Dass der TV Popcorn nun seit 25 Jahren mit Tanz und Sport vor allem Kinder und Jugendliche anzieht, ist aber nicht nur der bloßen Existenz des Vereins zu verdanken. „Die Gruppen stehen und fallen mit den Übungsleitern“, sagt Renate Lier, „sie sind zu hundert Prozent zuverlässig, übernehmen Auftritte in Eigenregie und bieten ein sehr breitgefächertes Angebot.“ Dass es unter den 15 Übungsleitern jedoch nur einen Mann gibt, ist keine Absicht. „Viele denken eben, Tanzen ist nur was für Mädchen“, versucht Elfi Baumann eine Erklärung, und Renate Lier führt den Gedanken fort: „Über Streetdance, Hip-Hop und Breakdance spricht man ja auch die männlichen Jugendlichen an.“ Theoretisch jedenfalls. Oftmals mangele es dann aber an der Trainingsdisziplin, die Teilnehmer kommen nur unregelmäßig ooder wortlos einfach gar nicht mehr. Aber das sind so kleine Sorgen, die die Geburtstagsfreude nicht trüben.

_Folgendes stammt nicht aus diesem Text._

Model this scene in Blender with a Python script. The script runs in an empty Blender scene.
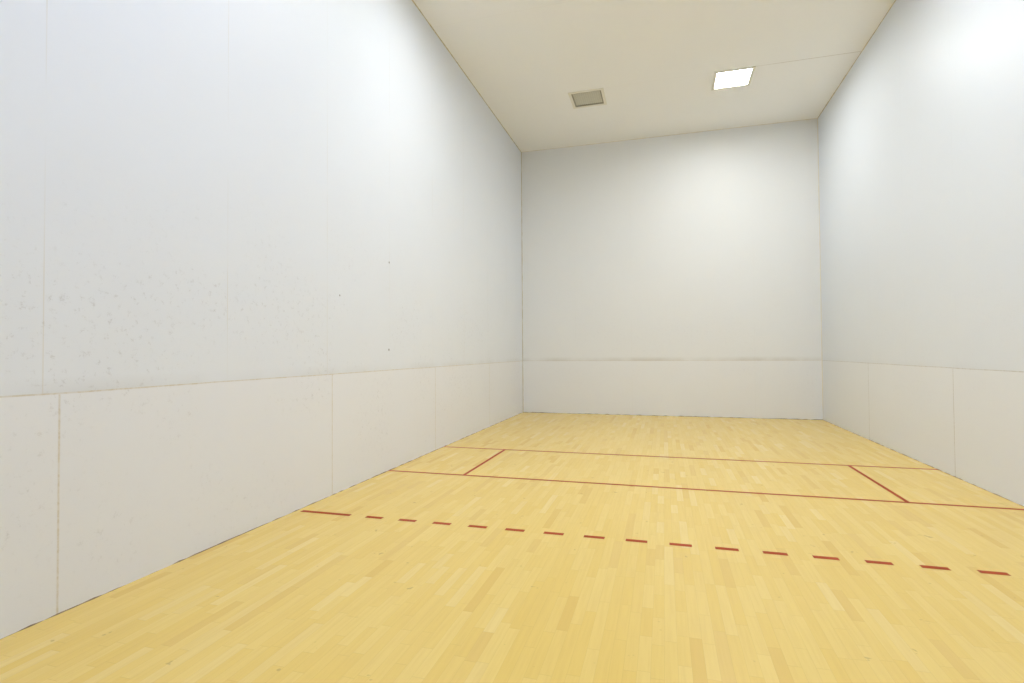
import bpy, bmesh, math, random
from mathutils import Matrix, Vector
random.seed(4)
W=6.096; L=12.192; H=5.975; T=0.15
SEAM=1.17
sc=bpy.context.scene
sc.view_settings.view_transform='Standard'
sc.view_settings.look='None'
sc.view_settings.exposure=0.0
sc.view_settings.gamma=1.10
col=sc.collection

# ---------- node helpers ----------
class NT:
    def __init__(s,name):
        s.m=bpy.data.materials.new(name); s.m.use_nodes=True
        s.t=s.m.node_tree; s.t.nodes.clear()
        s.out=s.t.nodes.new('ShaderNodeOutputMaterial')
        s.b=s.t.nodes.new('ShaderNodeBsdfPrincipled')
        s.t.links.new(s.b.outputs[0],s.out.inputs[0])
    def n(s,t,**k):
        x=s.t.nodes.new(t)
        for a,v in k.items(): setattr(x,a,v)
        return x
    def put(s,sock,v):
        if hasattr(v,'node'): s.t.links.new(v,sock)
        elif isinstance(v,(tuple,list)) and len(v)==3 and sock.type=='RGBA': sock.default_value=(*v,1)
        else: sock.default_value=v
    def M(s,op,a,b=0.0,c=0.0,clamp=False):
        x=s.n('ShaderNodeMath',operation=op,use_clamp=clamp)
        s.put(x.inputs[0],a); s.put(x.inputs[1],b); s.put(x.inputs[2],c)
        return x.outputs[0]
    def mix(s,f,a,b,mode='MIX'):
        x=s.n('ShaderNodeMix',data_type='RGBA',blend_type=mode)
        s.put(x.inputs[0],f); s.put(x.inputs[6],a); s.put(x.inputs[7],b)
        return x.outputs[2]
    def xyz(s):
        c=s.n('ShaderNodeTexCoord'); p=s.n('ShaderNodeSeparateXYZ')
        s.t.links.new(c.outputs['Object'],p.inputs[0])
        return c.outputs['Object'],p.outputs[0],p.outputs[1],p.outputs[2]
    def vec(s,x,y,z):
        v=s.n('ShaderNodeCombineXYZ')
        s.put(v.inputs[0],x);s.put(v.inputs[1],y);s.put(v.inputs[2],z)
        return v.outputs[0]
    def noise(s,v,scale,detail=3,rough=0.5,dim='2D'):
        x=s.n('ShaderNodeTexNoise',noise_dimensions=dim); s.put(x.inputs['Vector'],v)
        x.inputs['Scale'].default_value=scale; x.inputs['Detail'].default_value=detail
        x.inputs['Roughness'].default_value=rough
        return x.outputs[0]
    def ramp(s,v,lo,hi,a=0.0,b=1.0):
        x=s.n('ShaderNodeMapRange',interpolation_type='LINEAR')
        s.put(x.inputs[0],v);x.inputs[1].default_value=lo;x.inputs[2].default_value=hi
        x.inputs[3].default_value=a;x.inputs[4].default_value=b
        return x.outputs[0]
    def white(s,v):
        x=s.n('ShaderNodeTexWhiteNoise',noise_dimensions='2D'); s.put(x.inputs['Vector'],v)
        return x.outputs['Value'],x.outputs['Color']

def simple(name,c,rough=0.6,spec=0.3,emit=None,noise=0.0):
    k=NT(name); k.b.inputs['Roughness'].default_value=rough
    k.b.inputs['Specular IOR Level'].default_value=spec
    if noise:
        o,x,y,z=k.xyz()
        nz=k.noise(o,9,1)
        k.put(k.b.inputs['Base Color'],k.mix(k.ramp(nz,.35,.65),tuple(v*(1-noise) for v in c),c))
    else: k.put(k.b.inputs['Base Color'],c)
    if emit:
        k.put(k.b.inputs['Emission Color'],emit[0]); k.b.inputs['Emission Strength'].default_value=emit[1]
    return k.m

def wall_mat(name,axis,base,kick,seamcol,stain_amt,lowv,upv,hz,scuff,sp,off,marks=()):
    k=NT(name)
    o,x,y,z=k.xyz(); u=x if axis=='x' else y
    p=k.vec(u,z,0.0)
    n1=k.noise(p,.9,3,.65)       # broad
    n2=k.noise(p,20,5,.8)        # fine scuffs
    wob=k.M('MULTIPLY',k.M('SUBTRACT',n1,.5),.012)
    horiz=k.ramp(k.M('ABSOLUTE',k.M('SUBTRACT',k.M('ADD',z,wob),SEAM)),.002,.006,1,0)
    def vert(sp,off,w):
        f=k.M('FRACT',k.M('ADD',k.M('DIVIDE',k.M('SUBTRACT',u,off),sp),.5))
        d=k.M('MULTIPLY',k.M('ABSOLUTE',k.M('SUBTRACT',f,.5)),sp)
        return k.ramp(d,w*.4,w,1,0)
    low=k.M('LESS_THAN',z,SEAM); up=k.M('SUBTRACT',1.0,low)
    patch=k.ramp(n1,.36,.60); patch2=k.ramp(n2,.42,.58)
    vl=k.M('MULTIPLY',k.M('MULTIPLY',vert(sp,off,.007),low),k.M('MULTIPLY_ADD',patch2,lowv*.5,lowv*.5))
    vu=k.M('MULTIPLY',k.M('MULTIPLY',vert(sp/2,off-.08 if axis=='y' else 0,.004),up),k.M('MULTIPLY',patch,upv))
    hs=k.M('MULTIPLY',horiz,k.M('MULTIPLY_ADD',patch2,hz*.5,hz*.5))
    seam=k.M('MAXIMUM',k.M('MAXIMUM',vl,vu),hs)
    # kick panels below the seam get a separate base colour
    c=k.mix(low,base,kick)
    c=k.mix(k.M('MULTIPLY',n1,.04),c,(.4,.4,.42))
    band=k.M('MULTIPLY',up,k.ramp(z,SEAM,SEAM+.09,1,0))
    st=k.M('MULTIPLY',band,k.ramp(n1,.30,.62))
    c=k.mix(k.M('MULTIPLY',st,stain_amt),c,(.42,.38,.30))
    sm=k.M('MULTIPLY',k.ramp(z,.0,.9,.35,1),k.ramp(z,1.7,2.9,1,0))
    sn=k.M('MULTIPLY',k.ramp(n2,.585,.70),k.ramp(n1,.43,.60))
    c=k.mix(k.M('MULTIPLY',k.M('MULTIPLY',sm,sn),scuff),c,(.33,.32,.32))
    # individual nicks in the panel
    for (mu,mz,mr) in marks:
        dd=k.M('SQRT',k.M('ADD',k.M('POWER',k.M('SUBTRACT',u,mu),2.0),k.M('POWER',k.M('SUBTRACT',z,mz),2.0)))
        c=k.mix(k.ramp(dd,mr*.5,mr,.75,0),c,(.10,.09,.09))
    c=k.mix(seam,c,seamcol)
    k.put(k.b.inputs['Base Color'],c)
    k.b.inputs['Roughness'].default_value=.45
    k.b.inputs['Specular IOR Level'].default_value=.25
    return k.m

def floor_mat():
    k=NT('maple_strip_flooring')
    o,x,y,z=k.xyz()
    sw=.0572
    fx=k.M('DIVIDE',x,sw); row=k.M('FLOOR',fx)
    r,rc=k.white(k.vec(row,1.3,0.0))
    ln=k.M('MULTIPLY_ADD',r,.40,.25)
    fy=k.M('ADD',k.M('DIVIDE',y,ln),k.M('MULTIPLY',r,917.0))
    seg=k.M('FLOOR',fy)
    t,tc=k.white(k.vec(row,seg,0.0))
    s3=k.n('ShaderNodeSeparateColor'); k.t.links.new(tc,s3.inputs[0])
    t2=s3.outputs[1]
    c=k.mix(t,(.85,.580,.135),(.885,.635,.178))
    c=k.mix(k.M('MULTIPLY',k.M('GREATER_THAN',t2,.92),.28),c,(.70,.39,.08))
    c=k.mix(k.M('MULTIPLY',k.M('LESS_THAN',t2,.08),.28),c,(.93,.75,.33))
    g=k.noise(k.vec(k.M('MULTIPLY',x,55.0),k.M('MULTIPLY_ADD',t,30.0,k.M('MULTIPLY',y,2.5)),0.0),1.0,3,.6)
    c=k.mix(k.M('MULTIPLY',k.ramp(g,.4,.72),.20),c,(.70,.43,.10))
    ex=k.M('ABSOLUTE',k.M('SUBTRACT',k.M('FRACT',fx),.5))
    ey=k.M('MULTIPLY',k.M('SUBTRACT',.5,k.M('ABSOLUTE',k.M('SUBTRACT',k.M('FRACT',fy),.5))),ln)
    gap=k.M('MAXIMUM',k.ramp(ex,.478,.497),k.ramp(ey,.0006,.0022,1,0))
    c=k.mix(k.M('MULTIPLY',gap,.22),c,(.40,.22,.05))
    n1=k.noise(o,7,3,.7)
    c=k.mix(k.ramp(n1,.73,.77,0,.4),c,(.35,.2,.06))
    k.put(k.b.inputs['Base Color'],c)
    k.b.inputs['Roughness'].default_value=.27
    k.b.inputs['Specular IOR Level'].default_value=.28
    return k.m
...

Gefeiert wird das Jubiläum am kommenden Sonnabend in geschlossener Gesellschaft mit Aktiven und Ehemaligen, Sponsoren und Ehrengästen – natürlich mit Tanzdarbietungen und der Gelegenheit zu vielen „Weißt du noch?“ Elfi Baumann und Renate Lier jedenfalls hätten da noch so einige Geschichten auf Lager: eine, die mit müffelnden Bauarbeiter-Schuhen und massenweise Silberfischschen im vermeintlichen Sporthotel zu tun hat, oder eine, in der „die Mädels“ wegen einer Zugverspätung spontan auf einem Berliner Bahnsteig tanzten – mitten in der Nacht.

Und dann ist da ja auch noch die Geschichte von der Kulturpreisverleihung 2008 – die dem TV Popcorn allerdings komplett entging, weil einfach niemand im Verein davon ausgegangen war, dass „Popcorn“ nochmals ausgezeichnet würde, schließlich gab es im Vorjahr bereits den Sport-Oskar.